**Task statement**
Which lines below hold the word "More"? Copy all of them.

START Dataset entries

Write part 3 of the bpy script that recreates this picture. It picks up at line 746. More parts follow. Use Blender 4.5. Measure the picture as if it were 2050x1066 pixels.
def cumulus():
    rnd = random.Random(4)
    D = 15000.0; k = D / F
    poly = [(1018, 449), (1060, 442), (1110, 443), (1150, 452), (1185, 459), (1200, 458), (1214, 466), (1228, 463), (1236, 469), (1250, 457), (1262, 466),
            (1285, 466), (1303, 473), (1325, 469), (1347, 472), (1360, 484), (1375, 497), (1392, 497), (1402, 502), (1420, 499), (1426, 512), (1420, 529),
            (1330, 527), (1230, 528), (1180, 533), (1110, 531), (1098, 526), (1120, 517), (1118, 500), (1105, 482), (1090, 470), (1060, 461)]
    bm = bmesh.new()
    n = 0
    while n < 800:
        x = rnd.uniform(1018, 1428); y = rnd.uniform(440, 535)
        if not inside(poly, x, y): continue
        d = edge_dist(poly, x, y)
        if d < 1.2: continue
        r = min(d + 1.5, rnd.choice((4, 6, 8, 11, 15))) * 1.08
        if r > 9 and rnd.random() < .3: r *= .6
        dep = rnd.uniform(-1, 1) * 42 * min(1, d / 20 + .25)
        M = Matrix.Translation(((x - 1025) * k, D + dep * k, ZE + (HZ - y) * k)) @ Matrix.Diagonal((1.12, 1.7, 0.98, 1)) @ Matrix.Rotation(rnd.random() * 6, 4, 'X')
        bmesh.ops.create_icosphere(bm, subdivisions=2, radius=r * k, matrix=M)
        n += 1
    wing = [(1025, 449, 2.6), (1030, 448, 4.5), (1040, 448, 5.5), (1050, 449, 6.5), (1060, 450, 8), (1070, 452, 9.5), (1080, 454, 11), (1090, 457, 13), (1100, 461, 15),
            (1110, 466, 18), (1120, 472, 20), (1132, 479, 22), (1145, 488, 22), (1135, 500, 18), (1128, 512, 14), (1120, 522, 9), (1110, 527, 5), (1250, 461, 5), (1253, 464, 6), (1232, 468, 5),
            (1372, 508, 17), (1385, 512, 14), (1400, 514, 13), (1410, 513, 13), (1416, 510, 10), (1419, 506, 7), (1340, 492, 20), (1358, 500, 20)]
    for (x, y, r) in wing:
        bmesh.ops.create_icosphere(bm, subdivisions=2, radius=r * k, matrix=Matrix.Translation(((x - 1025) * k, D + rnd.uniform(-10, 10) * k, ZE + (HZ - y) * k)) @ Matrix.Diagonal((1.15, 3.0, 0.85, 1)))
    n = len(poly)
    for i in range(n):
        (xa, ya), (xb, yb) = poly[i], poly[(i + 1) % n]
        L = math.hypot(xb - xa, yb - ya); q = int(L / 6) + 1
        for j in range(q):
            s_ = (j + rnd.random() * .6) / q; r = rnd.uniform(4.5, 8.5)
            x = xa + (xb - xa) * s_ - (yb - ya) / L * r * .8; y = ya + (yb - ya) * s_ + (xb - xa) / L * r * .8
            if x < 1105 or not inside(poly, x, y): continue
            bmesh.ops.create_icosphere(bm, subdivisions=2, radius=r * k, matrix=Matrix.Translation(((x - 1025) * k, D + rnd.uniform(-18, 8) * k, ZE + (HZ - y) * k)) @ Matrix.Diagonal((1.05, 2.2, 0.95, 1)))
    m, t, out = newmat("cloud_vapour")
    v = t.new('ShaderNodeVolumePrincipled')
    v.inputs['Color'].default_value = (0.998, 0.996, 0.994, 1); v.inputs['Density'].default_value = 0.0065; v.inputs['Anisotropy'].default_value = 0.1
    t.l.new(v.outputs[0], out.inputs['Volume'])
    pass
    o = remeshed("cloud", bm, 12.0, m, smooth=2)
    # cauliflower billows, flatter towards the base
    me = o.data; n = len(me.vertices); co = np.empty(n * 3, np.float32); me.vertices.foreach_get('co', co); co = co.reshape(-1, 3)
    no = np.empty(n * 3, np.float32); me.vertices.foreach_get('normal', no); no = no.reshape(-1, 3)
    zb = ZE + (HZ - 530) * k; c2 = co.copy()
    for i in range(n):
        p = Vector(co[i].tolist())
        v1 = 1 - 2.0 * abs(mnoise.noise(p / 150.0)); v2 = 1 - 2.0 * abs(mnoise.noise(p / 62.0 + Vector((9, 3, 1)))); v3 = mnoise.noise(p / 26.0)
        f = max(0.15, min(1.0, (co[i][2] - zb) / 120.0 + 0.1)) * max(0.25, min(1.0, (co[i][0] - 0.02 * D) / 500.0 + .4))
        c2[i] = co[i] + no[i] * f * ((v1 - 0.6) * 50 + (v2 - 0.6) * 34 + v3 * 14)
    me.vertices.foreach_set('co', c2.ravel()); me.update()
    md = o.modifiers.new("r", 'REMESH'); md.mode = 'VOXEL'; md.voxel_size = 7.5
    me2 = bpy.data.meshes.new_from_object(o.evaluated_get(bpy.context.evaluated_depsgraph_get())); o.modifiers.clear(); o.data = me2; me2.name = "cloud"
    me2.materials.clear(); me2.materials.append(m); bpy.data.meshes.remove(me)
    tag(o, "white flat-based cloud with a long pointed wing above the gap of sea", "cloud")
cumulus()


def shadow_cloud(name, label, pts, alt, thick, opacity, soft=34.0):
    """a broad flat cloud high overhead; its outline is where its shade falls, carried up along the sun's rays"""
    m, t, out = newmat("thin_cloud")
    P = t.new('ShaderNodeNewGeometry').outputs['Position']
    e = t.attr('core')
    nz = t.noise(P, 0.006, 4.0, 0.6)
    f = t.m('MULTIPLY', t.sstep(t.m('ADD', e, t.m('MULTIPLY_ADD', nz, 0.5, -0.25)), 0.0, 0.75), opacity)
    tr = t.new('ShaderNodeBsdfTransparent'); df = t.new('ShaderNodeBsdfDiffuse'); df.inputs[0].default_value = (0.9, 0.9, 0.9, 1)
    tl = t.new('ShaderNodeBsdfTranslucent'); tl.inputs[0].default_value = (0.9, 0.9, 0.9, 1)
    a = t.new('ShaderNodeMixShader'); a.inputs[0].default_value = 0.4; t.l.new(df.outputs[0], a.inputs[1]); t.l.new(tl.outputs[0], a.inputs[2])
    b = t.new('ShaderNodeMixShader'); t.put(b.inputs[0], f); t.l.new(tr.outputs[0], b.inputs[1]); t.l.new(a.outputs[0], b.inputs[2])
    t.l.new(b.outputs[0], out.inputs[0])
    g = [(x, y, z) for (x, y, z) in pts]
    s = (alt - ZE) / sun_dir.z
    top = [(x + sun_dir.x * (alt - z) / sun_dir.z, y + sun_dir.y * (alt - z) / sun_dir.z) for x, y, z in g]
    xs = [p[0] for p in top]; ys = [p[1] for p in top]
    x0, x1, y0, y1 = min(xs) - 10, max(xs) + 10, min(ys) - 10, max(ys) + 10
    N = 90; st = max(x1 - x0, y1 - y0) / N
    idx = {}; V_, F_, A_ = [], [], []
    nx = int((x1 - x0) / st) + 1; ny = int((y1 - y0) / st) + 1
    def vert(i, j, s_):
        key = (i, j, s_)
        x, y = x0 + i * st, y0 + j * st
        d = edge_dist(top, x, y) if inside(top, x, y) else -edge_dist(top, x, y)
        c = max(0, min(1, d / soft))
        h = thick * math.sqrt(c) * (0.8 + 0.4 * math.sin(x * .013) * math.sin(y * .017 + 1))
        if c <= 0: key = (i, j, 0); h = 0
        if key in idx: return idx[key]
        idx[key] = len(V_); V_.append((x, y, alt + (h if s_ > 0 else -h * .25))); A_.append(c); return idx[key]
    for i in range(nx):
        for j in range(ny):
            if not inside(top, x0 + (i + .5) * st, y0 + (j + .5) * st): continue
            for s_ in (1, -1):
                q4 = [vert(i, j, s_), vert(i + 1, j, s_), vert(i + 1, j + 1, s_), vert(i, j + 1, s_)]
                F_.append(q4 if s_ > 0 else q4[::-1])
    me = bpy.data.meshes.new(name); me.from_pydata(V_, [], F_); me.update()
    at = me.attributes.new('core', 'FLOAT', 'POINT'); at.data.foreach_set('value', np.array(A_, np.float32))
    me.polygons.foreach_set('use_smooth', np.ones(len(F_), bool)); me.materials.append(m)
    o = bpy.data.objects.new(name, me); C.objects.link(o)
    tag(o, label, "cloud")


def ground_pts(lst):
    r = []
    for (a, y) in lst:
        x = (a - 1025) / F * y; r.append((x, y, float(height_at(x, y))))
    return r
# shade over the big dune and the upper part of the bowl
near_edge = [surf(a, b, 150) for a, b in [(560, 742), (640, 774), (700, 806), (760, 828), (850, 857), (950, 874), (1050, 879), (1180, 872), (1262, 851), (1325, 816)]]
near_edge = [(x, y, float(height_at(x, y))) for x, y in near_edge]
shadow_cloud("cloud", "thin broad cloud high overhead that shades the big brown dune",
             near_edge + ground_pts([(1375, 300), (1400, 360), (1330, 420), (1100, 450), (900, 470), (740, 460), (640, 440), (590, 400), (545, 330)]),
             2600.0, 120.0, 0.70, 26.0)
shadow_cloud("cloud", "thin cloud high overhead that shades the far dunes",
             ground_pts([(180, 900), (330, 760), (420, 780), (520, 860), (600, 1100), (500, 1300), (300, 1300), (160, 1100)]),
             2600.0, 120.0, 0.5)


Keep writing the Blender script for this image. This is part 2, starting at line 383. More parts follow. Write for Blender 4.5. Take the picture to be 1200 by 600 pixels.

END Dataset entries

**Correct answer**
Write part 3 of the bpy script that recreates this picture. It picks up at line 746. More parts follow. Use Blender 4.5. Measure the picture as if it were 2050x1066 pixels.
Keep writing the Blender script for this image. This is part 2, starting at line 383. More parts follow. Write for Blender 4.5. Take the picture to be 1200 by 600 pixels.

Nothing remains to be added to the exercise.